WHAT YOU ARE ASKED TO DO
From the top of the records below, return each line exactly, ending with the line that contains "SC.camera = cam".

===== MATERIAL PROVIDED =====

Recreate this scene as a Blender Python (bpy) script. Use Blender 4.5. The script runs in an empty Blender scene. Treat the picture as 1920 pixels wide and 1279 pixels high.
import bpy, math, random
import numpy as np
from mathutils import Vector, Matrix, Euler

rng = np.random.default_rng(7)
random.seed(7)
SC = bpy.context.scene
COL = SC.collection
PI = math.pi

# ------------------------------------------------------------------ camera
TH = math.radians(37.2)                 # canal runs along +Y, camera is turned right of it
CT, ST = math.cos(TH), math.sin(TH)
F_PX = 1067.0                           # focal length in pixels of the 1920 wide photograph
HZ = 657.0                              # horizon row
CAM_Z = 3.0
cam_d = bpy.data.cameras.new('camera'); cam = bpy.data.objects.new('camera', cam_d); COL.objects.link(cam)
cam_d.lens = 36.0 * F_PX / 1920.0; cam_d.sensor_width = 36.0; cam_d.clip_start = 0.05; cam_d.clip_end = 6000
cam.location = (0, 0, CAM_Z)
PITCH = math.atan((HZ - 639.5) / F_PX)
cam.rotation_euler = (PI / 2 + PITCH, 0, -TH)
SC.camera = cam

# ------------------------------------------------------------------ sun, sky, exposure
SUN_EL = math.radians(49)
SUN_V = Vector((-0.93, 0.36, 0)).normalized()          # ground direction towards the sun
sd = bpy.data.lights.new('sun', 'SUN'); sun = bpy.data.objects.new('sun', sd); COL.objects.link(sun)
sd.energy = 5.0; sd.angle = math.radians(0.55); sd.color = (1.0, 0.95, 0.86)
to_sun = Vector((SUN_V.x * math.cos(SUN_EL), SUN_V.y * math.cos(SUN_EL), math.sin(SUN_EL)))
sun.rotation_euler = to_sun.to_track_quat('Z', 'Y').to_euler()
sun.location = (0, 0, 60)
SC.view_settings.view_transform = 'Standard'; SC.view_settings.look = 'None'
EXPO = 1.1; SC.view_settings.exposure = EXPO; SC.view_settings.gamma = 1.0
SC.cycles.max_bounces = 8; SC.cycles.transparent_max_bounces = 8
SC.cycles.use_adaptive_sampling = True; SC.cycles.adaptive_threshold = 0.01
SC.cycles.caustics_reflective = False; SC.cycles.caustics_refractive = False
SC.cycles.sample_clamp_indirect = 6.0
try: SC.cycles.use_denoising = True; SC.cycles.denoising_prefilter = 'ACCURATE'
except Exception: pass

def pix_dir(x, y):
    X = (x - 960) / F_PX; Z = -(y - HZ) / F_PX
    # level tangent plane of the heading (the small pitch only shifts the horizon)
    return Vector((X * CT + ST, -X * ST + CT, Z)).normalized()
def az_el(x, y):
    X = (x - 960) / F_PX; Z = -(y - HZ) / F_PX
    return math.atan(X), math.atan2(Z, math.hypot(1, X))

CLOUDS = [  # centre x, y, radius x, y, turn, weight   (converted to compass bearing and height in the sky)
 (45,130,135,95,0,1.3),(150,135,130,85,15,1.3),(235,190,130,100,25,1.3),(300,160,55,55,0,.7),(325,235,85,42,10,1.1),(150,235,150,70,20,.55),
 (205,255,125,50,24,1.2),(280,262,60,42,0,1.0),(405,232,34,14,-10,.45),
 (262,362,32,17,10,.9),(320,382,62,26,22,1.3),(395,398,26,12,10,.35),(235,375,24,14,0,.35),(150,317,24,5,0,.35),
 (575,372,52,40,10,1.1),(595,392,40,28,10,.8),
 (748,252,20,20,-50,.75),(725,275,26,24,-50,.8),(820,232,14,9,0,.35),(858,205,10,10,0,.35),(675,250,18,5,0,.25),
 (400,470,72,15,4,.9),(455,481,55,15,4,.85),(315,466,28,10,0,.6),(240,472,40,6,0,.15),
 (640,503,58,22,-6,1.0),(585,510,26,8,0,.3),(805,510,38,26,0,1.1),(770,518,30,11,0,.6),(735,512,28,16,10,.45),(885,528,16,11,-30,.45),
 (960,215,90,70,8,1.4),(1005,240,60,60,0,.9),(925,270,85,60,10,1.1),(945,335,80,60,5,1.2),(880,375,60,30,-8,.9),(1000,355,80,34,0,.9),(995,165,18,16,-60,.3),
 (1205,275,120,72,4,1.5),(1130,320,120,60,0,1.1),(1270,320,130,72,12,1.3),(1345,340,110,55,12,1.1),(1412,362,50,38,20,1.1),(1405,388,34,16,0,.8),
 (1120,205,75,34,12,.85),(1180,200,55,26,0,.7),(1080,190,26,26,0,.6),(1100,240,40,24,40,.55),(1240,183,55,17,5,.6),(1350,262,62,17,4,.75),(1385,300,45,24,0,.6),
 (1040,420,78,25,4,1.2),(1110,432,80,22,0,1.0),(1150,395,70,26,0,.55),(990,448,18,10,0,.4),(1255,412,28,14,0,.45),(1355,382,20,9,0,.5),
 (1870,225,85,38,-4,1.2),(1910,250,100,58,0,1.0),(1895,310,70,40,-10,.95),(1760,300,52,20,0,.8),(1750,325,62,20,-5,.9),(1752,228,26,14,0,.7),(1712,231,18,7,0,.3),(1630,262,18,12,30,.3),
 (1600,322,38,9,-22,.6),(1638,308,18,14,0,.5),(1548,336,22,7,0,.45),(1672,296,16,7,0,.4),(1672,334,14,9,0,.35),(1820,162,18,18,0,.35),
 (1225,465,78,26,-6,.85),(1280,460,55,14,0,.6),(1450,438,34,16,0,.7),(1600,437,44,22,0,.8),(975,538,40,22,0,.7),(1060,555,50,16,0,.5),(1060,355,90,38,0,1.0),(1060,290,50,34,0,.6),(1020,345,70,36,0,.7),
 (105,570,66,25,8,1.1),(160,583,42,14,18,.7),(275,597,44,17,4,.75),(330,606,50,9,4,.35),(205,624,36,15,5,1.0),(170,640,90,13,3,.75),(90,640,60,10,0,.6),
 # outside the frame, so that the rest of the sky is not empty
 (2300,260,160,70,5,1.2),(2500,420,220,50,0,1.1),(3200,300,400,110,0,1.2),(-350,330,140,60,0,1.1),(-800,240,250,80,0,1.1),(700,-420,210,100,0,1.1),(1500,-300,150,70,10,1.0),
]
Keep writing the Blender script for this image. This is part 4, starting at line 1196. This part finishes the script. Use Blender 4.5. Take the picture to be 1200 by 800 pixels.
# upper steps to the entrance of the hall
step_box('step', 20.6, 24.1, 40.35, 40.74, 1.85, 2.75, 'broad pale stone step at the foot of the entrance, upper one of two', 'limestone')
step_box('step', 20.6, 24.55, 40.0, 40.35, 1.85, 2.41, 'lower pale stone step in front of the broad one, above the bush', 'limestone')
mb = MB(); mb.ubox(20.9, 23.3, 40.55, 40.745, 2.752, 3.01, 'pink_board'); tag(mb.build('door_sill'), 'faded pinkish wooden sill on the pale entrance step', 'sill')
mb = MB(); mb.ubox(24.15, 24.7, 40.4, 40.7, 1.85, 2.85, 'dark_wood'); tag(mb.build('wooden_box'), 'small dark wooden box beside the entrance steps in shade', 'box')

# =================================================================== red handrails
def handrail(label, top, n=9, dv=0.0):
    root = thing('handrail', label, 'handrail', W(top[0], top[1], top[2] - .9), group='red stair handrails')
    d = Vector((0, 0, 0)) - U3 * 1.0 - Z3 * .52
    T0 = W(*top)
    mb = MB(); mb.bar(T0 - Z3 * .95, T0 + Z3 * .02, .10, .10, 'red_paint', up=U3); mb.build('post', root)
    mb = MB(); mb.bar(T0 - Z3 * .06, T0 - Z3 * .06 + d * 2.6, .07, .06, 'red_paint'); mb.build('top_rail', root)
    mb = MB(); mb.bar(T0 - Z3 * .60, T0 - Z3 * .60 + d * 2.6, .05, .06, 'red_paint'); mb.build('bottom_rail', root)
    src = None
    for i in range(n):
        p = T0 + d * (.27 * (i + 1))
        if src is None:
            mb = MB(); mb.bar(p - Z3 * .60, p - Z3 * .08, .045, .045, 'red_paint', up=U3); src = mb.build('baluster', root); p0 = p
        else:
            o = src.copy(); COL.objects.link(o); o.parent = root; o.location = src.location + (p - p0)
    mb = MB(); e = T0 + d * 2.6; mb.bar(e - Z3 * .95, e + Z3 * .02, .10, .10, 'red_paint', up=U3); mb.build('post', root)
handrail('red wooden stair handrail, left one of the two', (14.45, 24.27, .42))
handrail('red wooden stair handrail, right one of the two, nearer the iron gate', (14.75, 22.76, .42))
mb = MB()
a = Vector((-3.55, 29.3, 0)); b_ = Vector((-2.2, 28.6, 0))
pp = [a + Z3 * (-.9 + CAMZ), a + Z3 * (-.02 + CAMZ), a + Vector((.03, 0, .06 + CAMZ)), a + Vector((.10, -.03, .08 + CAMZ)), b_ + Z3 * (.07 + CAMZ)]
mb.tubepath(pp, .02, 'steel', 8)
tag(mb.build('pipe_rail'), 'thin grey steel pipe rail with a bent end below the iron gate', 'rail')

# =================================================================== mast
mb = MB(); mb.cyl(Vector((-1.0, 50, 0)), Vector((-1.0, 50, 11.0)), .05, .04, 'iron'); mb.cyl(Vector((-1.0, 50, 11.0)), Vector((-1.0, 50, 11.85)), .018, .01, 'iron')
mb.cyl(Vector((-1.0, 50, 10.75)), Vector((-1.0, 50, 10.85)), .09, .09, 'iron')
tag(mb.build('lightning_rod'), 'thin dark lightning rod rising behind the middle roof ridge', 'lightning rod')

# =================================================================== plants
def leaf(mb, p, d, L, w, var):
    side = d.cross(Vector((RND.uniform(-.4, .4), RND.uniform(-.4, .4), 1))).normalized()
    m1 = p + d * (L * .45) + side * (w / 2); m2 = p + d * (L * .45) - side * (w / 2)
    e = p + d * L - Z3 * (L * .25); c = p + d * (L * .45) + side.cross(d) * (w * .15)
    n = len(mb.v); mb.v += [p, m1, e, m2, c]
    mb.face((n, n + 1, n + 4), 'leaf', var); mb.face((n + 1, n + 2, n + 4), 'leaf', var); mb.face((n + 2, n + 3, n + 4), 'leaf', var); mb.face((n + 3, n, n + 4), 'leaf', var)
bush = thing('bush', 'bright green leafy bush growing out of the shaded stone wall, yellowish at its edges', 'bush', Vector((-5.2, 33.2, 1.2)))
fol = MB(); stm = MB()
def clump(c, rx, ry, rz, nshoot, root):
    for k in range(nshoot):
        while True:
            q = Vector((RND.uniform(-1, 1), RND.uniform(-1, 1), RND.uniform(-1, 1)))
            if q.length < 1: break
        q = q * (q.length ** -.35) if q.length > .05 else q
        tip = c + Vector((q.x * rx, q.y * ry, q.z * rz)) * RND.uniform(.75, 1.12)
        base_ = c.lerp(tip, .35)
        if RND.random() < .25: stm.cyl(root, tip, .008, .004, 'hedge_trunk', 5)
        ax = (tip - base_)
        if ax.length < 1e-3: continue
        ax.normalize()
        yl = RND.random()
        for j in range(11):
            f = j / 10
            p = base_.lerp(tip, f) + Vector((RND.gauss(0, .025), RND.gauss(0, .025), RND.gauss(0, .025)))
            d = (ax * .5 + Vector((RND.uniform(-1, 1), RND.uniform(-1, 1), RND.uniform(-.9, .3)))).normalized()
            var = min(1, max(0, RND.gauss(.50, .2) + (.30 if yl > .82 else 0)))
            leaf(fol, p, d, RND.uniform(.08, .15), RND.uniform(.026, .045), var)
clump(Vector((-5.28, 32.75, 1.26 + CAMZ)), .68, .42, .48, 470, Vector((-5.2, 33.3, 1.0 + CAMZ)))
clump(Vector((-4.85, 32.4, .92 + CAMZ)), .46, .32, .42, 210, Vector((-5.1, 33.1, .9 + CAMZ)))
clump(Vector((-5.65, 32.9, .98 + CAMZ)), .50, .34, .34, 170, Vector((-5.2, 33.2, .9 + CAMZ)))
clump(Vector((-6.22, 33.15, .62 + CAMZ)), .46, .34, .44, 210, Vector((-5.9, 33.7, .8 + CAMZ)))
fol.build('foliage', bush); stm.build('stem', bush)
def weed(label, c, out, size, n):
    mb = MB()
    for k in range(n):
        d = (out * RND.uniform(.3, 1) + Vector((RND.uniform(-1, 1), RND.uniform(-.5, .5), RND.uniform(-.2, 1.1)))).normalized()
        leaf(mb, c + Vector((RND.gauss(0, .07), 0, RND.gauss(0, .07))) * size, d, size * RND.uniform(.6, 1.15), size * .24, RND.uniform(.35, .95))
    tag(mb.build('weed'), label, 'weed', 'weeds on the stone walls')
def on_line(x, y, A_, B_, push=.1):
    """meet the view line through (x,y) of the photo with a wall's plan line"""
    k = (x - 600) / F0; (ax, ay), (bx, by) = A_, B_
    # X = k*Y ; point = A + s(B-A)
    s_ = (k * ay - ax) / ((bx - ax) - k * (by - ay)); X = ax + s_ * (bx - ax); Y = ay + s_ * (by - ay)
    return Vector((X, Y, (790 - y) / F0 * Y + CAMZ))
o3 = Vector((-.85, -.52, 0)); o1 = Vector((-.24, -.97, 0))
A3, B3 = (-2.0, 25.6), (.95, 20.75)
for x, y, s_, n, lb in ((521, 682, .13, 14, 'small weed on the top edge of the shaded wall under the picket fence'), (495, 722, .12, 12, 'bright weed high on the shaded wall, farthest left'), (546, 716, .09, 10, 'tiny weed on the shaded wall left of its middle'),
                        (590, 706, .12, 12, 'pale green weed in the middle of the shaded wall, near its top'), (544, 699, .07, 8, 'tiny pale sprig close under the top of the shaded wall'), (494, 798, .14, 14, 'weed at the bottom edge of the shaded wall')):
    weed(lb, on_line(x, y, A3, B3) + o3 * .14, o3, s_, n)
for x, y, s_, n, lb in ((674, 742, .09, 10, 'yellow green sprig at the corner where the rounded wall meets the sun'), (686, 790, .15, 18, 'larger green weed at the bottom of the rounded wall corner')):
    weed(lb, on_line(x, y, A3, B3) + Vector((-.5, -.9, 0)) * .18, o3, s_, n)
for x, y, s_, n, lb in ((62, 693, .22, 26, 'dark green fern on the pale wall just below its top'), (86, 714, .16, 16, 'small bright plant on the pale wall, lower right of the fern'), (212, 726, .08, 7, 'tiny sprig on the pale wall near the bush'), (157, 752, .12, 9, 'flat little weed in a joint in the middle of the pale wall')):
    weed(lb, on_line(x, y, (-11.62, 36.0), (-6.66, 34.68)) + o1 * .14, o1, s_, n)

=====

THE SOLUTION
Recreate this scene as a Blender Python (bpy) script. Use Blender 4.5. The script runs in an empty Blender scene. Treat the picture as 1920 pixels wide and 1279 pixels high.
import bpy, math, random
import numpy as np
from mathutils import Vector, Matrix, Euler

rng = np.random.default_rng(7)
random.seed(7)
SC = bpy.context.scene
COL = SC.collection
PI = math.pi

# ------------------------------------------------------------------ camera
TH = math.radians(37.2)                 # canal runs along +Y, camera is turned right of it
CT, ST = math.cos(TH), math.sin(TH)
F_PX = 1067.0                           # focal length in pixels of the 1920 wide photograph
HZ = 657.0                              # horizon row
CAM_Z = 3.0
cam_d = bpy.data.cameras.new('camera'); cam = bpy.data.objects.new('camera', cam_d); COL.objects.link(cam)
cam_d.lens = 36.0 * F_PX / 1920.0; cam_d.sensor_width = 36.0; cam_d.clip_start = 0.05; cam_d.clip_end = 6000
cam.location = (0, 0, CAM_Z)
PITCH = math.atan((HZ - 639.5) / F_PX)
cam.rotation_euler = (PI / 2 + PITCH, 0, -TH)
SC.camera = cam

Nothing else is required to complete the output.